Short exercise: Quote the whole listing exactly. Leave the pictures out of your copy.

Data provided:
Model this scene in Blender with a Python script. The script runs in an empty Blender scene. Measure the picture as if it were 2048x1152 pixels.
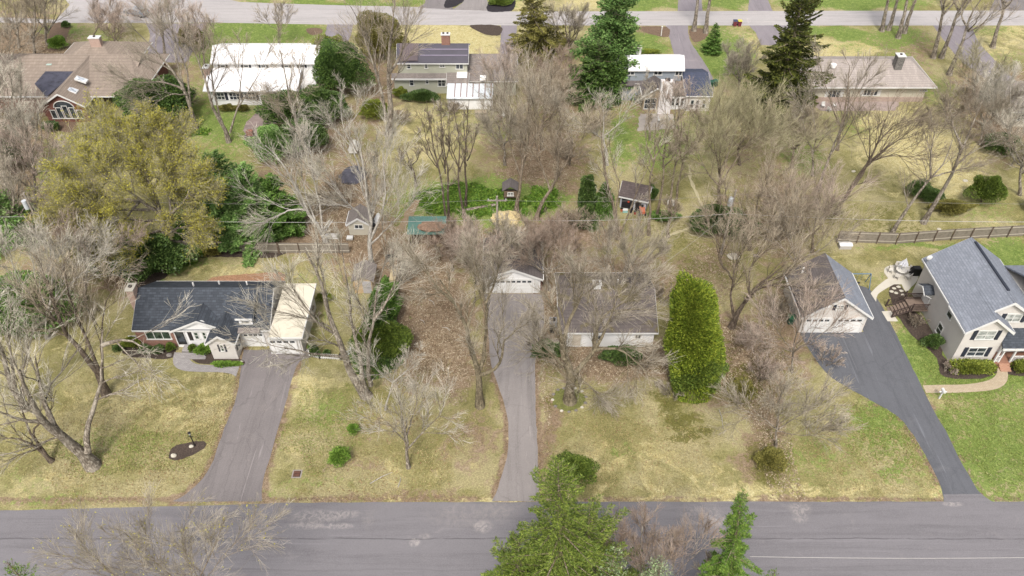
import bpy, math, random
import numpy as np
from mathutils import Vector, Matrix
R_ = math.radians

# ------------------------------------------------------------------ camera, light
F = 1575.0; TH = R_(42.5); H = 62.0
sT, cT = math.sin(TH), math.cos(TH)
sc = bpy.context.scene
col = sc.collection
cam_d = bpy.data.cameras.new("camera"); cam = bpy.data.objects.new("camera", cam_d); col.objects.link(cam)
cam.location = (0, 0, H); cam.rotation_euler = (math.pi/2 - TH, 0, 0)
cam_d.sensor_width = 36; cam_d.lens = 36*F/2048; cam_d.clip_end = 6000; cam_d.clip_start = 0.5
sc.camera = cam
SUN_EL, SUN_AZ = 54, 188         # high sun through thin cloud, behind the camera
w = bpy.data.worlds.new("World"); sc.world = w; w.use_nodes = True
nt = w.node_tree; bg = nt.nodes['Background']
sky = nt.nodes.new('ShaderNodeTexSky'); sky.sky_type = 'NISHITA'; sky.sun_disc = False
sky.sun_elevation = R_(SUN_EL); sky.sun_rotation = R_(SUN_AZ); sky.dust_density = 4; sky.air_density = 1.0; sky.ozone_density = .6
hs = nt.nodes.new('ShaderNodeHueSaturation'); hs.inputs['Saturation'].default_value = 0.30
nt.links.new(sky.outputs[0], hs.inputs['Color']); nt.links.new(hs.outputs[0], bg.inputs['Color'])
bg.inputs['Strength'].default_value = 0.14
sl = bpy.data.lights.new("sun", 'SUN'); sl.energy = 1.75; sl.angle = R_(10); sl.color = (1, .95, .88)
so = bpy.data.objects.new("sun", sl); col.objects.link(so)
dv = Vector((math.sin(R_(SUN_AZ))*math.cos(R_(SUN_EL)), math.cos(R_(SUN_AZ))*math.cos(R_(SUN_EL)), math.sin(R_(SUN_EL))))
so.rotation_euler = dv.to_track_quat('Z', 'Y').to_euler(); so.location = (0, 60, 80)
sc.view_settings.view_transform = 'Standard'; sc.view_settings.look = 'None'
sc.view_settings.gamma = 1; sc.view_settings.exposure = 1.03

# ------------------------------------------------------------------ places: photograph pixel -> point of the neighbourhood
def W(px, py, z=0.):                      # point on the horizontal plane z
    a = (px-1024)/F; b = (py-576)/F; d = (H-z)/(sT+b*cT)
    return Vector((a*d, d*(cT-b*sT), z))
def D(px, py, Y):                         # point on the upright plane Y
    a = (px-1024)/F; b = (py-576)/F; t = Y/(cT-b*sT)
    return Vector((a*t, Y, H-t*(sT+b*cT)))
def DX(px, py, X):                        # point on the upright plane X
    a = (px-1024)/F; b = (py-576)/F; t = X/a
    return Vector((X, t*(cT-b*sT), H-t*(sT+b*cT)))

# ------------------------------------------------------------------ object helpers
def tag(o, label=None, cat=None, group=None, kind=None):
    if label: o['label'] = label
    if cat: o['category'] = cat
    if group: o['group'] = group
    if kind: o['kind'] = kind
    return o
def thing(name, label, cat, loc=(0, 0, 0), group=None):
    o = bpy.data.objects.new(name, None); col.objects.link(o); o.location = loc; o.empty_display_size = .3
    return tag(o, label, cat, group)
def copy_tree(o, parent=None):
    c = o.copy(); col.objects.link(c); c.parent = parent
    for ch in list(o.children): copy_tree(ch, c)
    return c
def wloc(o):
    v = Vector((0, 0, 0))
    while o is not None: v = v + Vector(o.location); o = o.parent
    return v
def link(name, me, m, parent=None):
    me.materials.append(m)
    o = bpy.data.objects.new(name, me); col.objects.link(o)
    if parent is not None: o.parent = parent
    return o
class MB:
    def __init__(s): s.v = []; s.f = []
    def add(s, vs, fs):
        n = len(s.v); s.v += [tuple(p) for p in vs]; s.f += [tuple(i+n for i in f) for f in fs]; return s
    def box(s, x0, x1, y0, y1, z0, z1):
        return s.add([(x0,y0,z0),(x1,y0,z0),(x1,y1,z0),(x0,y1,z0),(x0,y0,z1),(x1,y0,z1),(x1,y1,z1),(x0,y1,z1)],
                     [(3,2,1,0),(4,5,6,7),(0,1,5,4),(1,2,6,5),(2,3,7,6),(3,0,4,7)])
    def prism(s, prof, a0, a1, axis='x'):
        # prof: list of (u, z); extruded from a0 to a1 along the axis
        n = len(prof)
        if axis == 'x': vs = [(a0,u,z) for u,z in prof]+[(a1,u,z) for u,z in prof]
        else: vs = [(u,a0,z) for u,z in prof]+[(u,a1,z) for u,z in prof]
        fs = [tuple(range(n))[::-1], tuple(range(n,2*n))]+[(i,(i+1)%n,n+(i+1)%n,n+i) for i in range(n)]
        return s.add(vs, fs)
    def slab(s, poly, z0, z1):
        n = len(poly); vs = [(p[0],p[1],z0) for p in poly]+[(p[0],p[1],z1) for p in poly]
        return s.add(vs, [tuple(range(n))[::-1], tuple(range(n,2*n))]+[(i,(i+1)%n,n+(i+1)%n,n+i) for i in range(n)])
    def cyl(s, p, q, r0, r1=None, n=10):
        r1 = r0 if r1 is None else r1
        p = Vector(p); q = Vector(q); t = (q-p).normalized(); u = t.orthogonal().normalized(); v = t.cross(u)
        vs = [p+(u*math.cos(a)+v*math.sin(a))*r0 for a in [2*math.pi*i/n for i in range(n)]]
        vs += [q+(u*math.cos(a)+v*math.sin(a))*r1 for a in [2*math.pi*i/n for i in range(n)]]
        return s.add(vs, [tuple(range(n))[::-1], tuple(range(n,2*n))]+[(i,(i+1)%n,n+(i+1)%n,n+i) for i in range(n)])
    def ball(s, c, rx, ry, rz, n=10, m=7, rng=None, j=0.):
        vs = []; fs = []
        for i in range(m+1):
            ph = math.pi*i/m
            for k in range(n):
                a = 2*math.pi*k/n; q = 1+(rng.uniform(-j, j) if rng else 0)
                vs.append((c[0]+rx*q*math.sin(ph)*math.cos(a), c[1]+ry*q*math.sin(ph)*math.sin(a), c[2]+rz*q*math.cos(ph)))
        for i in range(m):
            for k in range(n): fs.append((i*n+k, i*n+(k+1)%n, (i+1)*n+(k+1)%n, (i+1)*n+k))
        return s.add(vs, fs)
    def xf(s, fn): s.v = [tuple(fn(Vector(p))) for p in s.v]; return s
    def build(s, name, m, parent=None):
        off = wloc(parent) if parent is not None else Vector((0,0,0))
        me = bpy.data.meshes.new(name)
        me.from_pydata([(p[0]-off[0], p[1]-off[1], p[2]-off[2]) for p in s.v], [], s.f)
        me.validate()
        import bmesh
        bm = bmesh.new(); bm.from_mesh(me); bmesh.ops.recalc_face_normals(bm, faces=bm.faces); bm.to_mesh(me); bm.free()
        return link(name, me, m, parent)
def box(name, m, parent, *a): return MB().box(*a).build(name, m, parent)
def mesh_np(name, V, Fq):
    """V (n,3) array, Fq list of (k,c) int arrays"""
    me = bpy.data.meshes.new(name)
    me.vertices.add(len(V)); me.vertices.foreach_set('co', np.ascontiguousarray(V, dtype=np.float32).ravel())
    loops = np.concatenate([f.ravel() for f in Fq]).astype(np.int32)
    sizes = np.concatenate([np.full(len(f), f.shape[1], np.int32) for f in Fq])
    starts = np.concatenate([[0], np.cumsum(sizes)[:-1]]).astype(np.int32)
    me.loops.add(len(loops)); me.loops.foreach_set('vertex_index', loops)
    me.polygons.add(len(sizes)); me.polygons.foreach_set('loop_start', starts); me.polygons.foreach_set('loop_total', sizes)
    me.update(calc_edges=True)
    return me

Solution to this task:
Model this scene in Blender with a Python script. The script runs in an empty Blender scene. Measure the picture as if it were 2048x1152 pixels.
import bpy, math, random
import numpy as np
from mathutils import Vector, Matrix
R_ = math.radians

# ------------------------------------------------------------------ camera, light
F = 1575.0; TH = R_(42.5); H = 62.0
sT, cT = math.sin(TH), math.cos(TH)
sc = bpy.context.scene
col = sc.collection
cam_d = bpy.data.cameras.new("camera"); cam = bpy.data.objects.new("camera", cam_d); col.objects.link(cam)
cam.location = (0, 0, H); cam.rotation_euler = (math.pi/2 - TH, 0, 0)
cam_d.sensor_width = 36; cam_d.lens = 36*F/2048; cam_d.clip_end = 6000; cam_d.clip_start = 0.5
sc.camera = cam
SUN_EL, SUN_AZ = 54, 188         # high sun through thin cloud, behind the camera
w = bpy.data.worlds.new("World"); sc.world = w; w.use_nodes = True
nt = w.node_tree; bg = nt.nodes['Background']
sky = nt.nodes.new('ShaderNodeTexSky'); sky.sky_type = 'NISHITA'; sky.sun_disc = False
sky.sun_elevation = R_(SUN_EL); sky.sun_rotation = R_(SUN_AZ); sky.dust_density = 4; sky.air_density = 1.0; sky.ozone_density = .6
hs = nt.nodes.new('ShaderNodeHueSaturation'); hs.inputs['Saturation'].default_value = 0.30
nt.links.new(sky.outputs[0], hs.inputs['Color']); nt.links.new(hs.outputs[0], bg.inputs['Color'])
bg.inputs['Strength'].default_value = 0.14
sl = bpy.data.lights.new("sun", 'SUN'); sl.energy = 1.75; sl.angle = R_(10); sl.color = (1, .95, .88)
so = bpy.data.objects.new("sun", sl); col.objects.link(so)
dv = Vector((math.sin(R_(SUN_AZ))*math.cos(R_(SUN_EL)), math.cos(R_(SUN_AZ))*math.cos(R_(SUN_EL)), math.sin(R_(SUN_EL))))
so.rotation_euler = dv.to_track_quat('Z', 'Y').to_euler(); so.location = (0, 60, 80)
sc.view_settings.view_transform = 'Standard'; sc.view_settings.look = 'None'
sc.view_settings.gamma = 1; sc.view_settings.exposure = 1.03

# ------------------------------------------------------------------ places: photograph pixel -> point of the neighbourhood
def W(px, py, z=0.):                      # point on the horizontal plane z
    a = (px-1024)/F; b = (py-576)/F; d = (H-z)/(sT+b*cT)
    return Vector((a*d, d*(cT-b*sT), z))
def D(px, py, Y):                         # point on the upright plane Y
    a = (px-1024)/F; b = (py-576)/F; t = Y/(cT-b*sT)
    return Vector((a*t, Y, H-t*(sT+b*cT)))
def DX(px, py, X):                        # point on the upright plane X
    a = (px-1024)/F; b = (py-576)/F; t = X/a
    return Vector((X, t*(cT-b*sT), H-t*(sT+b*cT)))

# ------------------------------------------------------------------ object helpers
def tag(o, label=None, cat=None, group=None, kind=None):
    if label: o['label'] = label
    if cat: o['category'] = cat
    if group: o['group'] = group
    if kind: o['kind'] = kind
    return o
def thing(name, label, cat, loc=(0, 0, 0), group=None):
    o = bpy.data.objects.new(name, None); col.objects.link(o); o.location = loc; o.empty_display_size = .3
    return tag(o, label, cat, group)
def copy_tree(o, parent=None):
    c = o.copy(); col.objects.link(c); c.parent = parent
    for ch in list(o.children): copy_tree(ch, c)
    return c
def wloc(o):
    v = Vector((0, 0, 0))
    while o is not None: v = v + Vector(o.location); o = o.parent
    return v
def link(name, me, m, parent=None):
    me.materials.append(m)
    o = bpy.data.objects.new(name, me); col.objects.link(o)
    if parent is not None: o.parent = parent
    return o
class MB:
    def __init__(s): s.v = []; s.f = []
    def add(s, vs, fs):
        n = len(s.v); s.v += [tuple(p) for p in vs]; s.f += [tuple(i+n for i in f) for f in fs]; return s
    def box(s, x0, x1, y0, y1, z0, z1):
        return s.add([(x0,y0,z0),(x1,y0,z0),(x1,y1,z0),(x0,y1,z0),(x0,y0,z1),(x1,y0,z1),(x1,y1,z1),(x0,y1,z1)],
                     [(3,2,1,0),(4,5,6,7),(0,1,5,4),(1,2,6,5),(2,3,7,6),(3,0,4,7)])
    def prism(s, prof, a0, a1, axis='x'):
        # prof: list of (u, z); extruded from a0 to a1 along the axis
        n = len(prof)
        if axis == 'x': vs = [(a0,u,z) for u,z in prof]+[(a1,u,z) for u,z in prof]
        else: vs = [(u,a0,z) for u,z in prof]+[(u,a1,z) for u,z in prof]
        fs = [tuple(range(n))[::-1], tuple(range(n,2*n))]+[(i,(i+1)%n,n+(i+1)%n,n+i) for i in range(n)]
        return s.add(vs, fs)
    def slab(s, poly, z0, z1):
        n = len(poly); vs = [(p[0],p[1],z0) for p in poly]+[(p[0],p[1],z1) for p in poly]
        return s.add(vs, [tuple(range(n))[::-1], tuple(range(n,2*n))]+[(i,(i+1)%n,n+(i+1)%n,n+i) for i in range(n)])
    def cyl(s, p, q, r0, r1=None, n=10):
        r1 = r0 if r1 is None else r1
        p = Vector(p); q = Vector(q); t = (q-p).normalized(); u = t.orthogonal().normalized(); v = t.cross(u)
        vs = [p+(u*math.cos(a)+v*math.sin(a))*r0 for a in [2*math.pi*i/n for i in range(n)]]
        vs += [q+(u*math.cos(a)+v*math.sin(a))*r1 for a in [2*math.pi*i/n for i in range(n)]]
        return s.add(vs, [tuple(range(n))[::-1], tuple(range(n,2*n))]+[(i,(i+1)%n,n+(i+1)%n,n+i) for i in range(n)])
    def ball(s, c, rx, ry, rz, n=10, m=7, rng=None, j=0.):
        vs = []; fs = []
        for i in range(m+1):
            ph = math.pi*i/m
            for k in range(n):
                a = 2*math.pi*k/n; q = 1+(rng.uniform(-j, j) if rng else 0)
                vs.append((c[0]+rx*q*math.sin(ph)*math.cos(a), c[1]+ry*q*math.sin(ph)*math.sin(a), c[2]+rz*q*math.cos(ph)))
        for i in range(m):
            for k in range(n): fs.append((i*n+k, i*n+(k+1)%n, (i+1)*n+(k+1)%n, (i+1)*n+k))
        return s.add(vs, fs)
    def xf(s, fn): s.v = [tuple(fn(Vector(p))) for p in s.v]; return s
    def build(s, name, m, parent=None):
        off = wloc(parent) if parent is not None else Vector((0,0,0))
        me = bpy.data.meshes.new(name)
        me.from_pydata([(p[0]-off[0], p[1]-off[1], p[2]-off[2]) for p in s.v], [], s.f)
        me.validate()
        import bmesh
        bm = bmesh.new(); bm.from_mesh(me); bmesh.ops.recalc_face_normals(bm, faces=bm.faces); bm.to_mesh(me); bm.free()
        return link(name, me, m, parent)
def box(name, m, parent, *a): return MB().box(*a).build(name, m, parent)
def mesh_np(name, V, Fq):
    """V (n,3) array, Fq list of (k,c) int arrays"""
    me = bpy.data.meshes.new(name)
    me.vertices.add(len(V)); me.vertices.foreach_set('co', np.ascontiguousarray(V, dtype=np.float32).ravel())
    loops = np.concatenate([f.ravel() for f in Fq]).astype(np.int32)
    sizes = np.concatenate([np.full(len(f), f.shape[1], np.int32) for f in Fq])
    starts = np.concatenate([[0], np.cumsum(sizes)[:-1]]).astype(np.int32)
    me.loops.add(len(loops)); me.loops.foreach_set('vertex_index', loops)
    me.polygons.add(len(sizes)); me.polygons.foreach_set('loop_start', starts); me.polygons.foreach_set('loop_total', sizes)
    me.update(calc_edges=True)
    return me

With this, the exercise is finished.